-------- Supplied data --------
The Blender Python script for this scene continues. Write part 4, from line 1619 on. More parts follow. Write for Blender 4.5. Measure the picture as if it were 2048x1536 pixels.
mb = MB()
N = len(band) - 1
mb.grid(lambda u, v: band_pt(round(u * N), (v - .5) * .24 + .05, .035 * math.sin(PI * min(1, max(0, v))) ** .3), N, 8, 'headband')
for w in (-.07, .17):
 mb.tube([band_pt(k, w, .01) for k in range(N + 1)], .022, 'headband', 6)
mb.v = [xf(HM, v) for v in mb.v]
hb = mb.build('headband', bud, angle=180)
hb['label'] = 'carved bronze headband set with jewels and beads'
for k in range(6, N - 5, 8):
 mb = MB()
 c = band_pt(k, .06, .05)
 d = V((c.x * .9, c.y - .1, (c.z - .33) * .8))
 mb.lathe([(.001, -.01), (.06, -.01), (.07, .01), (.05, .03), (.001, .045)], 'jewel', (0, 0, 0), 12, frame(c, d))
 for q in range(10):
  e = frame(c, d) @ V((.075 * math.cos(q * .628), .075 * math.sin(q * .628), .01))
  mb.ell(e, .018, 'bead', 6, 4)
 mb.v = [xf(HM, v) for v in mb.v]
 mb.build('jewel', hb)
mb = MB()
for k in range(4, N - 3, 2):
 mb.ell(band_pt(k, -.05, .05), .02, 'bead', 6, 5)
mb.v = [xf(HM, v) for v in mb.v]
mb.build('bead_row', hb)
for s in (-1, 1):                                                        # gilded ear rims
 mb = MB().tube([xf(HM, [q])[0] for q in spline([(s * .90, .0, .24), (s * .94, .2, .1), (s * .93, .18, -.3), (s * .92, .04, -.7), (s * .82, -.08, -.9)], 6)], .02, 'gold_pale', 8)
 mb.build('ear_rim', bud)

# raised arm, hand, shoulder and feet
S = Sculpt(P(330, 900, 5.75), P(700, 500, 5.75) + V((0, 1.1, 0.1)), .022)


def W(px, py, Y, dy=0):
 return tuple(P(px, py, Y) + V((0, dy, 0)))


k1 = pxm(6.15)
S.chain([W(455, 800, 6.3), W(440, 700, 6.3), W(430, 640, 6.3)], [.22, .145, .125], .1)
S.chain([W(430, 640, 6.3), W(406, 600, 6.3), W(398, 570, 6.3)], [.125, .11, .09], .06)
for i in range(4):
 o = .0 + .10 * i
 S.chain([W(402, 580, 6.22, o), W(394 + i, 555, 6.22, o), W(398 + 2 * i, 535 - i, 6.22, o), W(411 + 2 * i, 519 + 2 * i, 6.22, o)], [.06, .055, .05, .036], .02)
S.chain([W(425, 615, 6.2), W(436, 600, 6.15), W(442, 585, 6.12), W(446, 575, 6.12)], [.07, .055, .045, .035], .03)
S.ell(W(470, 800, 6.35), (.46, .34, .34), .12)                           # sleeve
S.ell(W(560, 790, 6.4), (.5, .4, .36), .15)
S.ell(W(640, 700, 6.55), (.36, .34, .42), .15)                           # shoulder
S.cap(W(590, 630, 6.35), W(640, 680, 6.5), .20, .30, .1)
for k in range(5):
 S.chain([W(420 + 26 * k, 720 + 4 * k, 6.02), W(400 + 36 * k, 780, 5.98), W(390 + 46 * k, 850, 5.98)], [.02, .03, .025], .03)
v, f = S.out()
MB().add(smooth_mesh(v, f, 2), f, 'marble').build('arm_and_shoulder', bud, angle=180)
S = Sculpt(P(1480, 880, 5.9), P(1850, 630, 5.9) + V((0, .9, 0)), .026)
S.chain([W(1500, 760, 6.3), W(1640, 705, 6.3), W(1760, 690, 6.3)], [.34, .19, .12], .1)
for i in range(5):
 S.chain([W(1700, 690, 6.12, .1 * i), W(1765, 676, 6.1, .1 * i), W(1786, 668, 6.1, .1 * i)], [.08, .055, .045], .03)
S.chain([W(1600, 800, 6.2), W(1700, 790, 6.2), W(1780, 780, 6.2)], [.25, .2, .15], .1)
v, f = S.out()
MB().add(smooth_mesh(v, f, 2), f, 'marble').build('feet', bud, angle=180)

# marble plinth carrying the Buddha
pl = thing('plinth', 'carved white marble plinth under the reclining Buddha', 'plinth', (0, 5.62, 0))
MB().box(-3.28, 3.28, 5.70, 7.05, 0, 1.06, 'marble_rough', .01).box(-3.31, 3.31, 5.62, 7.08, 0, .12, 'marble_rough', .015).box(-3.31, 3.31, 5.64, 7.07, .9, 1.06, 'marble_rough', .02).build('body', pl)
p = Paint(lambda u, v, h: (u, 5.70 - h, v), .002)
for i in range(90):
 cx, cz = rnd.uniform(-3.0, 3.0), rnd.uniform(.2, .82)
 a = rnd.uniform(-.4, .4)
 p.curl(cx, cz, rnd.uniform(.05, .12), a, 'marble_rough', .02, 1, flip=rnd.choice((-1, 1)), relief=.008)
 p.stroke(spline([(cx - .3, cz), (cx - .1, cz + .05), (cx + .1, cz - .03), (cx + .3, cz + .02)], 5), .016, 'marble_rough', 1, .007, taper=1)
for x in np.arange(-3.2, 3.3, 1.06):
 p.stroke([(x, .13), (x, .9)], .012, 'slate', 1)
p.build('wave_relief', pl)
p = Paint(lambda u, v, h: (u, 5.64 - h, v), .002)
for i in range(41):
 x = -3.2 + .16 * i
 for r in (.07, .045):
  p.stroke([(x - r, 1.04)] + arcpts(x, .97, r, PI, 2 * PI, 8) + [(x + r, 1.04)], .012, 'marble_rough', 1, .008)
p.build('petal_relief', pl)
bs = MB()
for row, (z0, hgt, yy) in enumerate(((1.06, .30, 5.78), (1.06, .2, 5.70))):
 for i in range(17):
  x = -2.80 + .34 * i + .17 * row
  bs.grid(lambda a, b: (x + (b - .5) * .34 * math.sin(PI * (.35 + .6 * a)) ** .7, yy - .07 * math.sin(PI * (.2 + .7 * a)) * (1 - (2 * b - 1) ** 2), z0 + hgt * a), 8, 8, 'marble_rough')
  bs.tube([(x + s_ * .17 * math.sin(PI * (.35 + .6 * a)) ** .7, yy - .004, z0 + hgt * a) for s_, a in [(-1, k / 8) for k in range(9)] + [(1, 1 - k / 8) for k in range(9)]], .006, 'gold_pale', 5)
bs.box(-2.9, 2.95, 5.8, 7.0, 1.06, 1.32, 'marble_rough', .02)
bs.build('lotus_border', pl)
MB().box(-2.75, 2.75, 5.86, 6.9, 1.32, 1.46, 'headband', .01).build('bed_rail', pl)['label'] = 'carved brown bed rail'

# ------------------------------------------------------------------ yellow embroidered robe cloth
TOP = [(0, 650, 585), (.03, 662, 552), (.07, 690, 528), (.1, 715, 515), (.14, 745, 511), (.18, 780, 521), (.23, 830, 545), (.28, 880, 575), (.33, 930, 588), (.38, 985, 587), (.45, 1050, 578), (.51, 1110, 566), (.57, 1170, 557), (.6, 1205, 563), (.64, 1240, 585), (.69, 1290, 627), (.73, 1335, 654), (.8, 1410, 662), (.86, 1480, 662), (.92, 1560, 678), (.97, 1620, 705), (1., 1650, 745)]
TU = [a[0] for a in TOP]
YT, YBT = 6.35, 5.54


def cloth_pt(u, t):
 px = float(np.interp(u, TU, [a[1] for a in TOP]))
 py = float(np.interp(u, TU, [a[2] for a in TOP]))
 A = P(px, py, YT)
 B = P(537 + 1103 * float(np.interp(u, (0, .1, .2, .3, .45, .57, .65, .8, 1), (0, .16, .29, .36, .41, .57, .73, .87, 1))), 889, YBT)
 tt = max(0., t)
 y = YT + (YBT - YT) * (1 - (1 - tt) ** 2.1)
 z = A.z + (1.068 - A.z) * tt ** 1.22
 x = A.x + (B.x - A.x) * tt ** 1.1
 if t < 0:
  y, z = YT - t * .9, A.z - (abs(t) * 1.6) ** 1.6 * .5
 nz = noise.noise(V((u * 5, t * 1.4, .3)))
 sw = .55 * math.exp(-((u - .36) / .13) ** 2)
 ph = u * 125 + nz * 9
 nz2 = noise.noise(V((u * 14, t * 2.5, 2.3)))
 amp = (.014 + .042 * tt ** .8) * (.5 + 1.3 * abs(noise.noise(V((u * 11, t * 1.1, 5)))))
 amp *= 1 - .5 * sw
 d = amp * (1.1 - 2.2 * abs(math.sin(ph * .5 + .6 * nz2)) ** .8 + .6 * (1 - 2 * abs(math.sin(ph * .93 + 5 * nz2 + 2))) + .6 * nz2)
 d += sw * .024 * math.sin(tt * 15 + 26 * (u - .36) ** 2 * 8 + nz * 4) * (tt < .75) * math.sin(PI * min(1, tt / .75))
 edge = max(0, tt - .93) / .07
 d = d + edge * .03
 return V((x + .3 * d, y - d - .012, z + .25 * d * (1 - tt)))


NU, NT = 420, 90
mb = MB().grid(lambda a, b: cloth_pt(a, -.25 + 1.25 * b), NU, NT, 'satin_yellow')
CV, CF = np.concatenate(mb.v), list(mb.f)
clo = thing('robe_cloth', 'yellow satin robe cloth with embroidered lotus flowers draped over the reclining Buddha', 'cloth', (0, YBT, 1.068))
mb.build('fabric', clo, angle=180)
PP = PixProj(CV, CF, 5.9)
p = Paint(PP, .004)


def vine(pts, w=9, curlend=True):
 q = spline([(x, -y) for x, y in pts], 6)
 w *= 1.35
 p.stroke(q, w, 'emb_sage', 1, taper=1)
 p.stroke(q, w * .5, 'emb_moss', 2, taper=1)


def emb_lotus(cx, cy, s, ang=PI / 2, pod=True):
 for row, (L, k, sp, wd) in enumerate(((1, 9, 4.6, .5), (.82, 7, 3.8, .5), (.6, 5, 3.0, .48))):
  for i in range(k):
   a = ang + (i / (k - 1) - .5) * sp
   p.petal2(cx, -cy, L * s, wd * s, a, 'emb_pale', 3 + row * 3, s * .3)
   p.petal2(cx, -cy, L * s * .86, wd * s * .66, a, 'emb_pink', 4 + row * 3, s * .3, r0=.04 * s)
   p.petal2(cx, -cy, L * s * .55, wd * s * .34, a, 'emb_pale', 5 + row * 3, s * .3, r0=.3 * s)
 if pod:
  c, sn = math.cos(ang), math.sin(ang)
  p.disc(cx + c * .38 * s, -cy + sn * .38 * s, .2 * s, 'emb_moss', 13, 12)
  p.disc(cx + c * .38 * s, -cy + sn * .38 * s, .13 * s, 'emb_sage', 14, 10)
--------
• _Work instructions_
Starting with the first line of the data above, copy each line exactly until you reach the line with "return tuple(P(px, py, Y) + V((0, dy, 0)))"; include that line as well.

• _Answer to the exercise_
The Blender Python script for this scene continues. Write part 4, from line 1619 on. More parts follow. Write for Blender 4.5. Measure the picture as if it were 2048x1536 pixels.
mb = MB()
N = len(band) - 1
mb.grid(lambda u, v: band_pt(round(u * N), (v - .5) * .24 + .05, .035 * math.sin(PI * min(1, max(0, v))) ** .3), N, 8, 'headband')
for w in (-.07, .17):
 mb.tube([band_pt(k, w, .01) for k in range(N + 1)], .022, 'headband', 6)
mb.v = [xf(HM, v) for v in mb.v]
hb = mb.build('headband', bud, angle=180)
hb['label'] = 'carved bronze headband set with jewels and beads'
for k in range(6, N - 5, 8):
 mb = MB()
 c = band_pt(k, .06, .05)
 d = V((c.x * .9, c.y - .1, (c.z - .33) * .8))
 mb.lathe([(.001, -.01), (.06, -.01), (.07, .01), (.05, .03), (.001, .045)], 'jewel', (0, 0, 0), 12, frame(c, d))
 for q in range(10):
  e = frame(c, d) @ V((.075 * math.cos(q * .628), .075 * math.sin(q * .628), .01))
  mb.ell(e, .018, 'bead', 6, 4)
 mb.v = [xf(HM, v) for v in mb.v]
 mb.build('jewel', hb)
mb = MB()
for k in range(4, N - 3, 2):
 mb.ell(band_pt(k, -.05, .05), .02, 'bead', 6, 5)
mb.v = [xf(HM, v) for v in mb.v]
mb.build('bead_row', hb)
for s in (-1, 1):                                                        # gilded ear rims
 mb = MB().tube([xf(HM, [q])[0] for q in spline([(s * .90, .0, .24), (s * .94, .2, .1), (s * .93, .18, -.3), (s * .92, .04, -.7), (s * .82, -.08, -.9)], 6)], .02, 'gold_pale', 8)
 mb.build('ear_rim', bud)

# raised arm, hand, shoulder and feet
S = Sculpt(P(330, 900, 5.75), P(700, 500, 5.75) + V((0, 1.1, 0.1)), .022)


def W(px, py, Y, dy=0):
 return tuple(P(px, py, Y) + V((0, dy, 0)))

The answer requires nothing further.